Russian Nomenklatura Five Times Larger, More Privileged and More Dangerous than Its Soviet Predecessor, Gudkov Says



Paul Goble

            Staunton, October 22 – Over the last 15 years, Russia has been “transformed into a country of one leader, one party, and a state without law but with poor health care, education, and environment,” a system which can best be described as “nomenklatura authoritarianism,” according to Gennady Gudkov.

            And because the nomenklatura is interested in throwing up obstacles  to any change or innovation, it is “OBJECTIVELY INCAPABLE” of developing the country, something an ever larger share of Russians sense and either predict disaster ahead or try to emigrate, according to the opposition politician (echo.msk.ru/blog/gudkov/1644428-echo/).
            During Putin’s reign, he continues, “Russia has finally been converted into a land of the bureaucrats and a paradise FOR the bureaucrats.” Even the most powerful businessmen risk losing everything they have if they run afoul of the wishes of senior members of the Russian nomenklatura.

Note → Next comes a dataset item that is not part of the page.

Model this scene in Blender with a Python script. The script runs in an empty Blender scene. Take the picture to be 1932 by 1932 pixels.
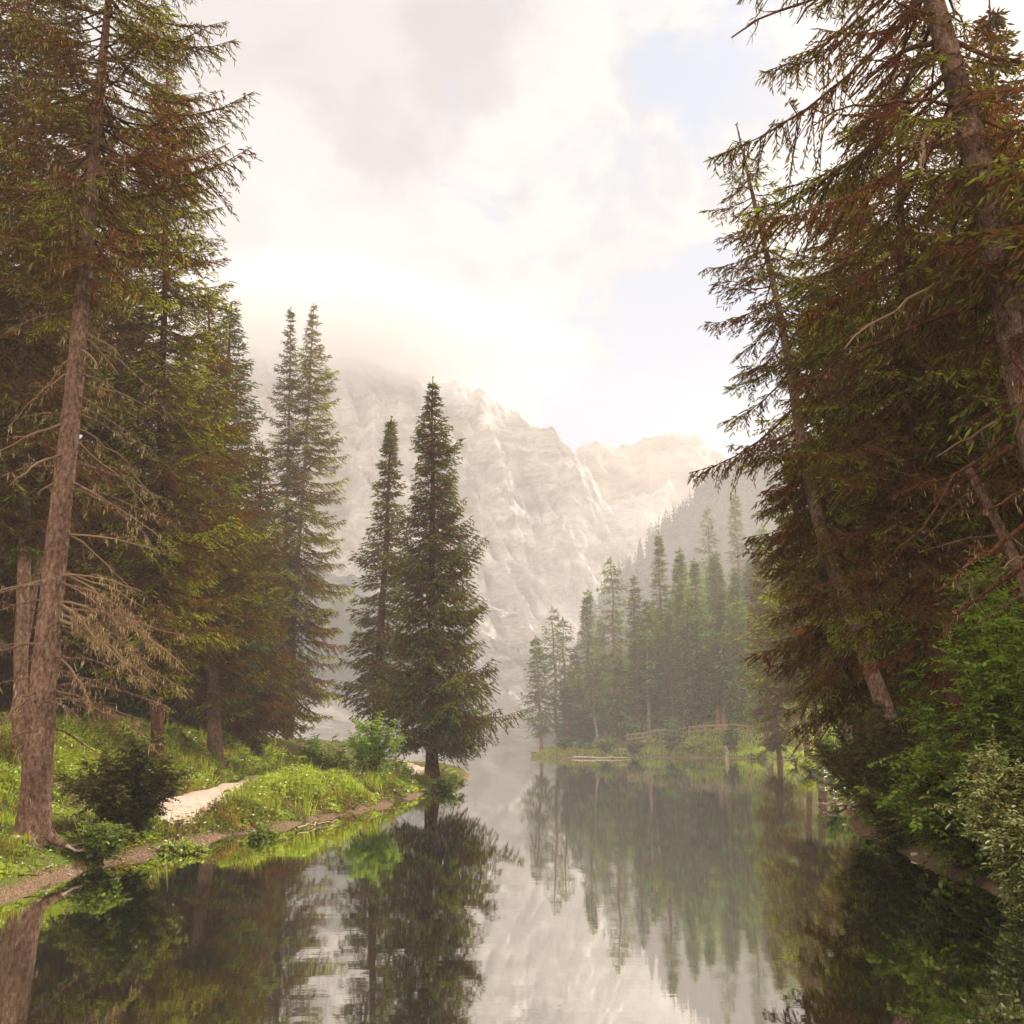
import bpy, math, random
import numpy as np
from math import radians, sin, cos, pi, atan, tan

# ------------------------------------------------------------------ camera, sky, sun
SC = bpy.context.scene
COL = SC.collection
TH = radians(12.66)
H = 1.7
F = 1932.0
cd = bpy.data.cameras.new("camera")
cd.sensor_width = 24; cd.sensor_height = 24; cd.lens = 24
cd.clip_start = 0.05; cd.clip_end = 5000
cam = bpy.data.objects.new("camera", cd); COL.objects.link(cam)
cam.location = (0, 0, H)
cam.rotation_euler = (radians(90) + TH, 0, 0)
SC.camera = cam

SUN_EL = radians(40); SUN_AZ = radians(36)      # azimuth measured from +Y towards +X
W = bpy.data.worlds.new("World"); SC.world = W; W.use_nodes = True
nt = W.node_tree; nt.nodes.clear()


def N(nt, t, **kw):
    n = nt.nodes.new(t)
    for k, v in kw.items():
        setattr(n, k, v)
    return n


def ramp(nt, stops, interp='LINEAR'):
    r = nt.nodes.new('ShaderNodeValToRGB')
    r.color_ramp.interpolation = interp
    e = r.color_ramp.elements
    while len(e) < len(stops):
        e.new(0.5)
    for i, (p, c) in enumerate(stops):
        e[i].position = p
        e[i].color = (c[0], c[1], c[2], 1) if hasattr(c, '__len__') else (c, c, c, 1)
    return r


def raydir(px, py):
    u = (966 - py) / F; r = (px - 966) / F
    v = np.array([r, cos(TH) - u * sin(TH), sin(TH) + u * cos(TH)])
    return v / np.linalg.norm(v)


def mixc(nt, fac, a, b, blend='MIX'):
    m = nt.nodes.new('ShaderNodeMix'); m.data_type = 'RGBA'; m.blend_type = blend
    L = nt.links
    for sock, v in ((m.inputs[0], fac), (m.inputs[6], a), (m.inputs[7], b)):
        if isinstance(v, bpy.types.NodeSocket):
            L.new(v, sock)
        elif isinstance(v, (int, float)):
            sock.default_value = v
        else:
            sock.default_value = (v[0], v[1], v[2], 1)
    return m.outputs[2]


def mth(nt, op, a, b=None, c=None, clamp=False):
    m = nt.nodes.new('ShaderNodeMath'); m.operation = op; m.use_clamp = clamp
    for i, v in enumerate((a, b, c)):
        if v is None:
            continue
        if isinstance(v, bpy.types.NodeSocket):
            nt.links.new(v, m.inputs[i])
        else:
            m.inputs[i].default_value = v
    return m.outputs[0]


def build_sky():
    L = nt.links
    sky = N(nt, 'ShaderNodeTexSky'); sky.sky_type = 'NISHITA'; sky.sun_disc = False
    sky.sun_elevation = SUN_EL; sky.sun_rotation = SUN_AZ
    sky.air_density = 1.0; sky.dust_density = 3.0; sky.ozone_density = 1.0
    tc = N(nt, 'ShaderNodeTexCoord')
    sep = N(nt, 'ShaderNodeSeparateXYZ'); L.new(tc.outputs['Generated'], sep.inputs[0])
    # project the direction on a flat cloud deck
    den = mth(nt, 'ADD', mth(nt, 'MAXIMUM', sep.outputs[2], 0.0), 0.35)
    cx = mth(nt, 'DIVIDE', sep.outputs[0], den); cy = mth(nt, 'DIVIDE', sep.outputs[1], den)
    comb = N(nt, 'ShaderNodeCombineXYZ'); L.new(cx, comb.inputs[0]); L.new(cy, comb.inputs[1])
    def noise(scale, detail, rough=0.55, dist=0.0, off=0.0):
        mp = N(nt, 'ShaderNodeMapping'); mp.inputs['Location'].default_value = (off, off * 0.7, 0)
        L.new(comb.outputs[0], mp.inputs[0])
        n = N(nt, 'ShaderNodeTexNoise'); n.inputs['Scale'].default_value = scale
        n.inputs['Detail'].default_value = detail; n.inputs['Roughness'].default_value = rough
        n.inputs['Distortion'].default_value = dist
        L.new(mp.outputs[0], n.inputs['Vector'])
        return n.outputs[0]
    wn = N(nt, 'ShaderNodeTexNoise'); wn.inputs['Scale'].default_value = 9.0; wn.inputs['Detail'].default_value = 5; wn.inputs['Roughness'].default_value = .6
    L.new(tc.outputs['Generated'], wn.inputs['Vector'])
    wv = N(nt, 'ShaderNodeVectorMath', operation='SUBTRACT'); L.new(wn.outputs['Color'], wv.inputs[0]); wv.inputs[1].default_value = (.5, .5, .5)
    ws = N(nt, 'ShaderNodeVectorMath', operation='SCALE'); L.new(wv.outputs[0], ws.inputs[0]); ws.inputs['Scale'].default_value = .30
    wa = N(nt, 'ShaderNodeVectorMath', operation='ADD'); L.new(tc.outputs['Generated'], wa.inputs[0]); L.new(ws.outputs[0], wa.inputs[1])
    def blob(px, py, rad, soft=1.0):
        # an angular spot in a fixed direction of the sky
        d = raydir(px, py)
        v = N(nt, 'ShaderNodeVectorMath', operation='DISTANCE')
        L.new(wa.outputs[0], v.inputs[0]); v.inputs[1].default_value = d
        mr = N(nt, 'ShaderNodeMapRange'); mr.interpolation_type = 'SMOOTHSTEP'
        L.new(v.outputs['Value'], mr.inputs[0])
        mr.inputs[1].default_value = rad; mr.inputs[2].default_value = 0.0
        mr.inputs[3].default_value = 0.0; mr.inputs[4].default_value = 1.0
        return mr.outputs[0]
    n1 = noise(2.2, 5, 0.5, 0.3, 3.1)
    n2 = noise(5.0, 8, 0.62, 0.5, 9.3)
    n3 = noise(1.1, 3, 0.5, 0.0, 1.7)
    # brightness of the cloud deck
    s = mth(nt, 'ADD', mth(nt, 'MULTIPLY', n1, 0.6), mth(nt, 'MULTIPLY', n2, 0.4))
    cl = ramp(nt, [(0.34, (0.25, 0.235, 0.235)), (0.47, (0.34, 0.325, 0.315)), (0.58, (0.39, 0.375, 0.355))]); L.new(s, cl.inputs[0])
    col = cl.outputs[0]
    # grey undersides and thin darker wisps
    def wisps(spots, colour, lo, hi, col, amt=1.0):
        tot = None
        for (px, py, r) in spots:
            b = blob(px, py, r)
            tot = b if tot is None else mth(nt, 'MAXIMUM', tot, b)
        m = mth(nt, 'MULTIPLY', tot, 1.0)
        t = mth(nt, 'ADD', m, mth(nt, 'MULTIPLY', mth(nt, 'SUBTRACT', n2, 0.5), 2.4))
        t = mth(nt, 'ADD', t, mth(nt, 'MULTIPLY', mth(nt, 'SUBTRACT', n1, 0.5), 1.6))
        mr = N(nt, 'ShaderNodeMapRange'); mr.interpolation_type = 'SMOOTHSTEP'
        L.new(t, mr.inputs[0]); mr.inputs[1].default_value = lo; mr.inputs[2].default_value = hi
        return mixc(nt, mth(nt, 'MULTIPLY', mr.outputs[0], amt), col, colour)
    col = wisps([(620, 120, .20), (760, 60, .22), (480, 560, .22), (560, 480, .20)], (0.29, 0.275, 0.27), 0.10, 0.95, col, 0.5)
    # bright masses
    col = wisps([(760, 560, .22), (900, 660, .2), (520, 320, .16), (1080, 300, .18), (930, 430, .14), (1600, 150, .24)], (0.39, 0.375, 0.36), 0.2, 0.8, col, 0.8)
    col = wisps([(600, 190, .10), (735, 235, .10), (690, 200, .12), (880, 90, .13), (860, 40, .12)], (0.18, 0.175, 0.195), 0.25, 1.1, col, 0.6)
    col = wisps([(1232, 200, .07), (1150, 350, .09), (1190, 375, .08), (1080, 470, .09), (1120, 480, .08), (1235, 590, .14), (1180, 600, .11), (1330, 590, .12), (1430, 240, .09)],
                (0.18, 0.21, 0.27), 0.2, 0.95, col, 0.65)
    col = wisps([(1250, 760, .17), (1150, 780, .14), (1340, 700, .18), (1300, 640, .12)], (0.18, 0.255, 0.36), 0.1, 0.6, col, 0.9)
    col = mixc(nt, 1.0, col, (.86, .89, .94), 'MULTIPLY')
    # added fill light: sky behind the viewer brightened and warmed for the near trees
    back_fill = N(nt, 'ShaderNodeMapRange'); back_fill.interpolation_type = 'SMOOTHSTEP'; L.new(sep.outputs[1], back_fill.inputs[0])
    back_fill.inputs[1].default_value = .15; back_fill.inputs[2].default_value = -.65; back_fill.inputs[3].default_value = 0; back_fill.inputs[4].default_value = 1
    col = mixc(nt, back_fill.outputs[0], col, (1.15, .97, .79))
    # radiances above are for strength 1: the background runs at 0.1
    sc = N(nt, 'ShaderNodeVectorMath', operation='SCALE'); sc.inputs['Scale'].default_value = 10.0
    L.new(col, sc.inputs[0])
    final = mixc(nt, 0.94, sky.outputs[0], sc.outputs[0])
    bg = N(nt, 'ShaderNodeBackground'); bg.inputs['Strength'].default_value = 0.1
    L.new(final, bg.inputs['Color'])
    out = N(nt, 'ShaderNodeOutputWorld'); L.new(bg.outputs[0], out.inputs['Surface'])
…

            “Having received almost unlimited power, the NOMENKLATURA has also expanded to unheard of size: there are now five to six times more bureaucrats in a Russia with 140 million population than there were in the entire USSR with its 286 million residents.” They’ve filled up all the old government buildings and erected more.

            But in addition to its size, the nomenklatura has arrogated to itself ever more powers and privileges, most recently have secured protection from any exposure of what its members actually own even as they take more bribes and claim things that the citizens living under their control have no hope of ever seeing.

            “In advanced countries, people have long understood how dangerous the nomenklatura could become if it had power,” Gudkov continues. They require regular circulation of elites via honest and competitive elections, a balance of power between parliament and government, and the tightest possible control over the nomenklatura by the government, society, and the media.

            Unless and until Russia breaks the power of the nomenklatura by moving in that power, “the country will be led by the NOMENKLATURA headed by the chief bureaucrat, the President, is seeking to rule forever [and it] will be CONDEMNED to degradation … and a strategic lagging behind the rest of the world.”

            And despite the “zombifying” propaganda to which they are subject, “ever more and more thinking citizens are beginning to sense the historical dead end into which the NOMENKLATURA is driving the country.” That’s why 260,000 Russians applied for the 4,000 green cards that would allow them to live and work in the US.
            This is more applicants per space than for admission to any higher educational institution in the world and it is a truly shameful figure for Russia. Gudkov says that he will “hardly be mistaken if [he] says that the number of potential ‘refugees’ from completely peaceful Russia is today more than those who are running for their lives from the terrors of war in the Middle East.
“In short,” he concludes, if the nomenklatura state remains in place in Russia, then “Russia alas has no future, and the situation which exists now is for 90 percent unenviable and possibly even tragic. For this, one can say a big ‘thank you’ to the nomenklatura powers that be.”